Most security audits we've been called in to second-opinion follow the same depressing pattern: a vendor runs an automated scanner, exports the report, slaps a logo on it, and bills six figures for a document that misses the issues an attacker would actually exploit.

The scanner tax

Automated scanners are excellent at finding the bottom 40% of security findings — out-of-date libraries, missing headers, weak ciphers. They cost almost nothing to run. They also miss everything that requires understanding your application's actual behaviour.

Real risks live in business logic. Can a customer move money between accounts that aren't theirs? Can a deactivated employee still authenticate via a stale API token? Can the password-reset flow be replayed against another account? Scanners cannot answer these questions because they don't know what your application is supposed to do.

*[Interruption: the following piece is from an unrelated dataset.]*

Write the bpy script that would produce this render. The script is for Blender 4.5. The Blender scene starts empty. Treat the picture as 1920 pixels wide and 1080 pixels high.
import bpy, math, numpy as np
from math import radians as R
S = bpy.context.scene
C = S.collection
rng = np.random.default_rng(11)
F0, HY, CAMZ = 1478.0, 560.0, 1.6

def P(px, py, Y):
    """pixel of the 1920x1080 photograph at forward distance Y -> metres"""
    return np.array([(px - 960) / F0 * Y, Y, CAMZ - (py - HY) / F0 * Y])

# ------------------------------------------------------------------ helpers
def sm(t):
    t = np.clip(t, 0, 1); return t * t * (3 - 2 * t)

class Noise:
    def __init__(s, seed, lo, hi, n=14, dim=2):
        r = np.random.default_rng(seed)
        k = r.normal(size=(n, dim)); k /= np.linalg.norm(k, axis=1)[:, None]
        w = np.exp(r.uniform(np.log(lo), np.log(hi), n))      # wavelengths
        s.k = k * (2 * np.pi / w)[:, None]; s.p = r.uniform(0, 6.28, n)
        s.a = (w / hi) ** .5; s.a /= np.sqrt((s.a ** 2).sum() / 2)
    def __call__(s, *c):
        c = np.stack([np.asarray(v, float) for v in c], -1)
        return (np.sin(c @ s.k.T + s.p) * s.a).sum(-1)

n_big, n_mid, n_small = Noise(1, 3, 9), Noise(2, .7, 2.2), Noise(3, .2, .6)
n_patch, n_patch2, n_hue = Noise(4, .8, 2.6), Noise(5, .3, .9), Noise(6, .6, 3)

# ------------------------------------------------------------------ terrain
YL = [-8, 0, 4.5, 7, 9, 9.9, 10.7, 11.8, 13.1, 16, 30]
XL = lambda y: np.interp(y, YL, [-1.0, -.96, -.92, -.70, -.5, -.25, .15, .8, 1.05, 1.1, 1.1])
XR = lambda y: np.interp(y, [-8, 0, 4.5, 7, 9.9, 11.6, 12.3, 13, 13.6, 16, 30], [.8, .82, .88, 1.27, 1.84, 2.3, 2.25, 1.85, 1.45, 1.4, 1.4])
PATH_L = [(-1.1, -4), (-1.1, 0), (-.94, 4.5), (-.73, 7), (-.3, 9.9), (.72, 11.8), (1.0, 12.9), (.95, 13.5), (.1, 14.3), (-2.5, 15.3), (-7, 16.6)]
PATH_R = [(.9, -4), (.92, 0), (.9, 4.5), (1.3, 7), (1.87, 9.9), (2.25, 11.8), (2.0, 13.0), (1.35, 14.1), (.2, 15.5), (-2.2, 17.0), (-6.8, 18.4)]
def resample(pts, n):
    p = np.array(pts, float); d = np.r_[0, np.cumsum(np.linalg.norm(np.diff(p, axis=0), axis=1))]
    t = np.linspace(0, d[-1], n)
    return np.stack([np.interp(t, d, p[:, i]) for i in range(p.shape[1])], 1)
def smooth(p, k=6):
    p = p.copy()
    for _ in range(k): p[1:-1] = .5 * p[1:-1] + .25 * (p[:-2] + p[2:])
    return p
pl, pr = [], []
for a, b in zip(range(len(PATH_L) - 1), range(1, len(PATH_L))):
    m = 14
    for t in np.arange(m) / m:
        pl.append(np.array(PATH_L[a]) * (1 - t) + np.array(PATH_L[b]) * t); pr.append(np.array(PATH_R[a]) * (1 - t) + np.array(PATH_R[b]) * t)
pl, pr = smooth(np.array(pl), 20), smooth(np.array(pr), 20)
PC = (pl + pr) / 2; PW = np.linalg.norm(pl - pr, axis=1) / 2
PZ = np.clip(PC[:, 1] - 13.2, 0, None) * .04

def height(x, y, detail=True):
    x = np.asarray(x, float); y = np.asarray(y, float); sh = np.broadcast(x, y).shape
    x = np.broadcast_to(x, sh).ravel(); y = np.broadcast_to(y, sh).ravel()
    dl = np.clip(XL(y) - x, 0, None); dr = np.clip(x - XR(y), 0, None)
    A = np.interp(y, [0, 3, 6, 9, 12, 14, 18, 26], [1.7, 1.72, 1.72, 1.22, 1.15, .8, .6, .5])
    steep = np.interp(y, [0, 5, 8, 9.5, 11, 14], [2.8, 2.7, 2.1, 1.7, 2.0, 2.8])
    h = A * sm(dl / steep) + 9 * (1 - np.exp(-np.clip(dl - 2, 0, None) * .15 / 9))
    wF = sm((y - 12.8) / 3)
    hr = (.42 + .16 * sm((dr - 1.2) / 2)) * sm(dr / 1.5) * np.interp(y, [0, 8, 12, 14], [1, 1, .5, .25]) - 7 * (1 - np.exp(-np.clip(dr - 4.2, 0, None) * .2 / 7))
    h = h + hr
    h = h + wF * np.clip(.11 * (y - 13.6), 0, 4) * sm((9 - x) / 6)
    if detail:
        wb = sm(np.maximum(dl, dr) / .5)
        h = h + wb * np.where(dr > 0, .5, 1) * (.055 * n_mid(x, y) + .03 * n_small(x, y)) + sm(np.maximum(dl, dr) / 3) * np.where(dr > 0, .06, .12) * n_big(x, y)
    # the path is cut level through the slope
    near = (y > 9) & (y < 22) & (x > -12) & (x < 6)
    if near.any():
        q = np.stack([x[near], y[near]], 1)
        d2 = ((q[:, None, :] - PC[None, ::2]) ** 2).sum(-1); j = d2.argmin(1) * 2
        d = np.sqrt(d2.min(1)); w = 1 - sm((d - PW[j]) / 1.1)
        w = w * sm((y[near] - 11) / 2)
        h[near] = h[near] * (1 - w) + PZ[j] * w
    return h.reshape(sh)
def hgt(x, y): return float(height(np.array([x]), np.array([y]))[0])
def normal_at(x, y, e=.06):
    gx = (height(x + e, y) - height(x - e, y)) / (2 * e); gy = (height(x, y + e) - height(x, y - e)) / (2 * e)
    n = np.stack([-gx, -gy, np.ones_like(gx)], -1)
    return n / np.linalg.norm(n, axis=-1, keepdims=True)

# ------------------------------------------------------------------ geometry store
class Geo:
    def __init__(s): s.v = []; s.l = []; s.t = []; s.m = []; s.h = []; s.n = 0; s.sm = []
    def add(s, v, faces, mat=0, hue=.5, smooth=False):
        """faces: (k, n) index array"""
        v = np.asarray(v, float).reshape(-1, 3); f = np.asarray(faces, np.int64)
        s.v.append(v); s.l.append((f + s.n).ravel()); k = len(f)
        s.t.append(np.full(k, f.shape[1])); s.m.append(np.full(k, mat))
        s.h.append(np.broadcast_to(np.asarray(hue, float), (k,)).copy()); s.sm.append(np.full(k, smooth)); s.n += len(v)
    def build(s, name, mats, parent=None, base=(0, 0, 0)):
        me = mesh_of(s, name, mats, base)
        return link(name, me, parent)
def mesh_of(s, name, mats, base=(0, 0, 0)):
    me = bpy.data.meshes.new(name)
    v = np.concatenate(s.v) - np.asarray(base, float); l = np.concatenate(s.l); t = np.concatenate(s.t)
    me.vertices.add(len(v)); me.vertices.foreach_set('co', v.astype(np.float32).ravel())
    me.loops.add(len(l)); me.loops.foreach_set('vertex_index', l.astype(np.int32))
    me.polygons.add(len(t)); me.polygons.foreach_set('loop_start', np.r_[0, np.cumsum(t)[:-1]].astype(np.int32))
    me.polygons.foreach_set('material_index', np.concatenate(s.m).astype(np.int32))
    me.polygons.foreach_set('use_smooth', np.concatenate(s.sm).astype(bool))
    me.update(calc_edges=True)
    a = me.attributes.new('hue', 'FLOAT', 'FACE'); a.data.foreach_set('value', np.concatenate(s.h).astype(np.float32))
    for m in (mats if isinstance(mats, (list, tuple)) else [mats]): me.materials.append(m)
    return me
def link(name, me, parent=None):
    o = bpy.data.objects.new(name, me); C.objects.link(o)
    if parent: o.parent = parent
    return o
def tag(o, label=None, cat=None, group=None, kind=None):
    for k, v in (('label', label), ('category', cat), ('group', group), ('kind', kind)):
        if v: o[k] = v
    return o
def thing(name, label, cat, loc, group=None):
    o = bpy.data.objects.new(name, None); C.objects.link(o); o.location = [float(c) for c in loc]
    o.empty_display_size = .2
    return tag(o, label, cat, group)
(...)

What a serious audit looks like

A defensible security audit combines three layers:

  1. Automated scanning for the known-knowns — fast, cheap, comprehensive on common vulnerabilities
  2. Manual application review by an engineer who reads code and exercises real workflows
  3. Threat-model-driven testing targeting the specific abuses that would hurt your business most

The first layer takes a day. The second takes a week. The third can take two weeks per critical workflow. There's no shortcut.

Questions to ask your next auditor

"Show me a finding from a previous audit that a scanner could not have found on its own."

If they can't produce one, you're paying for the scanner tax.